Crafa, the Oyster Bay/Cold Spring Harbor Protection Committee coordinator, (and the Fort Schuyler Maritime Academy waterfront director) was there to share the story of his success with his oyster gardening program in a water pollution project done in the Village of Laurel Hollow. It is to help clean up Cold Spring Harbor waters that over the last few years have been closed to shellfishing due to mainly to dog poop and geese and waterfowl. The geese populate ponds upstream, near St. John’s of Lattingtown Church.
Crafa enlisted 10 families to grow oysters in cages in the area near the Laurel Hollow Village Hall. The results were better than expected. Cornell Extension asked how many oysters planted in the cages died. “Surprisingly, none,” reported Crafa. Instead they all grew over the year from “15 millimeters, the size of a pinkie nail,” to two-and-a-half inches. The project produced about 30,000 oysters: each oyster filters 50 gallons of water a day, which helps improve water quality. “They are Tums for the ocean,” he quipped. The calcium carbonate in their shells are like chalk.
Freeman explained he is using oyster shells as a sub strata to create reefs where the mollusks can be planted to grow and thrive. Reefs create barriers that water rises over creating enough turbulence to bring nutrients and oxygen to the oysters. New York City is working to clean up their harbor with the Billion Oyster Project where they have created nine reefs.
Rotary Oyster Festival Chair James Fuccio said, “You can have half of the shells of the raw oysters we serve at the festival.” Working with the public to keep the shells from the rest of the garbage collected at the event would be another educational hurdle to leap.
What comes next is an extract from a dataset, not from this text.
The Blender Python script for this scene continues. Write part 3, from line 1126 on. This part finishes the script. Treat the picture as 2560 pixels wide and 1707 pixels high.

The shells need about a year to sit and decompose, and other garbage in the mix would cause a problem.
Recently in a Town of Hempstead project, Freeman said, “After four months they were not offensive, and ready to go back into the water.”
As a result of the discussion, Fuccio will be putting together a system to save the shells and the 2018 Oyster Festival, Saturday and Sunday, Oct. 13 and 14, will have a new focus: helping save the bay.